Ken Prescott said...

Really, this isn't ancient history. I remember when it happened. Where were you when it happened -- sucking on your baby bottle while soiling your nappies?

1. I was there. I may have misremembered exactly who deactivated the divisions, but Clinton made it damn near impossible to reconstitute them in anything under two decades with his defense infrastructure policies (a lot of money that went to storing and maintaining production tooling was eliminated, and the tooling was subsequently scrapped; a lot of bases that could've been maintained as DoD property were sold off, frequently to developers who made generous donations to Bubba and Company). Funny how you neglect to mention that part.

2. I do not believe that you were actually there. There is no way, given your demonstrated lack of anything resembling good manners, that you will ever live past the age of 12. I've seen people get shanked for milder insults than what you tend to pass out.

BadTux said...

Welcome to the Internets. If you hand out insults, you tend to get insults in return.

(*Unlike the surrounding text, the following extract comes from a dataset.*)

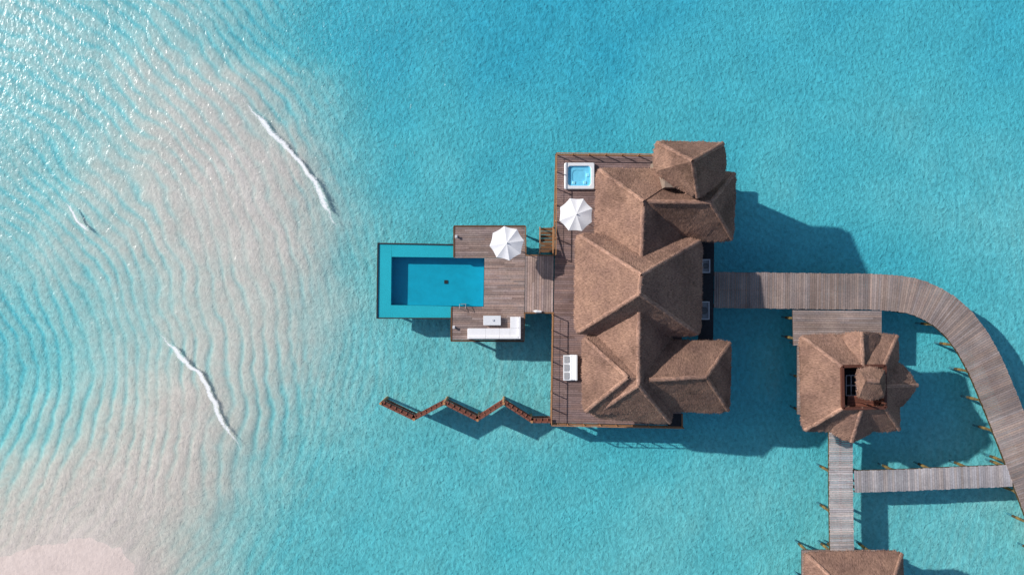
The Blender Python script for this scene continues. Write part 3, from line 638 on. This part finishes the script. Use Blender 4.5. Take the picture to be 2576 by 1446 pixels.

As for where I was, let's just say that in February 1984 I walked into the air force recruiter's office to sign up, and leave it at that. Obviously I wasn't a toddler at the time, heh. Way I saw it was a combination of getting out of town ASAP, getting college money, and doing something to help defend my country. As for why the Air Farce, growing up underneath the end of the Barksdale AFB runway probably had something to do with that :-).

Regarding the current infrastructure, we still have sufficient infrastructure to support a much larger force than we are supporting. Note that Clinton did *not* suggest what bases to close. This was a base closings commission created by Congress and reporting to Congress. Also note that this law was passed under the (drumroll) GEORGE H.W. BUSH ADMINISTRATION. Yeppers, by the Base Closure and Realignment Act of 1990. Google it.

In short, you seem to be misrepresenting yet another thing done by other people as being done by President Clinton. So it goes. And I will continue to point out that President George W. Bush has been President for SEVEN YEARS now, and had a Republican Congress for six of those years. We tooled up for and won WWII in less than five years, going from a U.S. Army that had only eighteen tanks that had cannons on them (yeppers, every tank in the U.S. arsenal in 1939 was an obsolete type armed with machine guns except for a few of the brand-new M2 tanks armed with the totally awesome 37mm M3 cannon that wouldn't even scratch the paint on a Panzer) to a U.S. Army that had tens of thousands of tanks by 1944. Even if President Clinton had been evil incarnate, President Bush has had seven years to reverse anything President Clinton did -- and has not done so. He hasn't even reversed President Clinton's decision to reduce the Army to 10 divisions from 12 divisions, which would be a fairly easy decision to reverse given that so many of our troops are overseas now. He has not done so, and neither McCain nor Obama are proposing to do so. That is not how you ramp up a nation's armed forces to produce a force capable of achieving victory :-(.